Hamsalekha at 70 looks back on a prolific career

Hamsalekha at 70 looks back on a prolific career

Hamsalekha

If Hamsalekha had seriously pursued his first dream of becoming a director, Karnataka perhaps would never have heard his many hit melodies. The lyricist and music composer turned 70 on Wednesday. “I knew I was talented in music. But I came to films to be a director,” he said on Friday during a webinar organised by the University of Mysore’s Department of Journalism and Mass Communication. Hamsalekha was invited to speak on film music. 

“I had the enthusiasm of a soldier when I began composing music for films. That’s when I realised it was a barren land. My predecessors, who had left an indelible impression on the industry, had aged. Some of my seniors were no more. Since I was alone, I had to create my own competitors,” he told over 100 participants.

The music of ‘Premaloka’ (1987), starring V Ravichandran and Juhi Chawla, put Hamsalekha firmly on the map of Indian film music. In his body of work, comprising 350 films, he has won an array of awards, including the National Award in 1995 for ‘Ganayogi Panchakshara Gavai’. 

“I didn’t go behind awards. I never called award committees to ask if they had my name or not. One day, I wondered how I managed to win so many awards. That’s when I remembered a conversation with comedian N S Rao and it made complete sense. He told me that it was ‘Shoonya Kala’ when I began my journey in films. Everything came to me. And I was involved in recognising talent and nurturing ideas. I must say I began my career at the right time,” he said. 

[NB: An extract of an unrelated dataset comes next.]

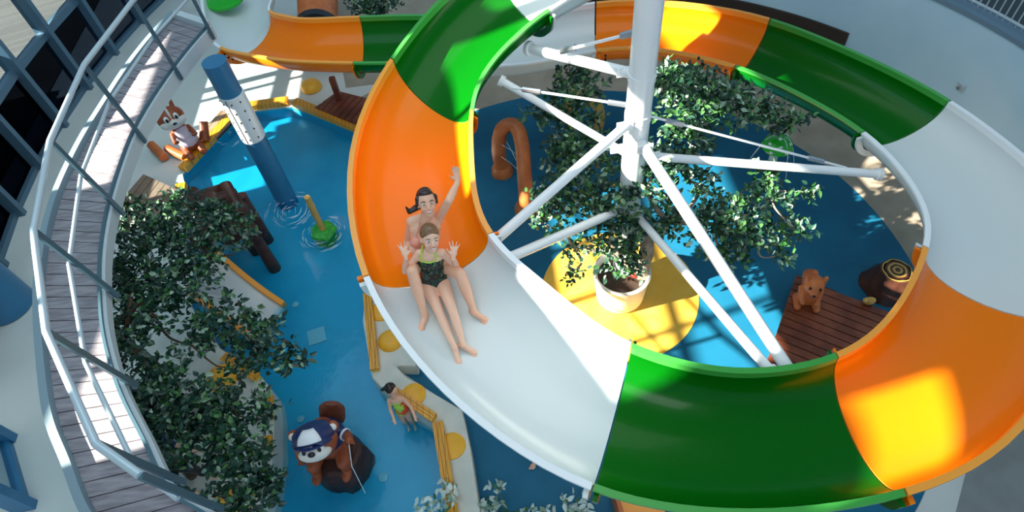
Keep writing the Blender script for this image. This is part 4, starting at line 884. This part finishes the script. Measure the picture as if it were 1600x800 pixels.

Hamsalekha, who reigned supreme in the ’90s, says technology has definitely made music recording easy. “We worked in an era when creating a hit album was a must. People needed it. Today, money and effort goes into making just one song popular. If that’s taken care of, the rest of the songs in the album needn’t be of the same quality. Also, content is business now. Right from rehearsing to recording, everything has to be promoted,” he observed. 

The most asked question was inevitably about ‘Premaloka’. It was the highest selling album ever in south India in the cassette era at 38 lakh copies. Can he recreate the magic? “For that, Ravichandran and Juhi Chawla need to be born again. And I need to go back in time,” he said with a chuckle. “We must not look back. Let’s make great music in the future,” he signed off.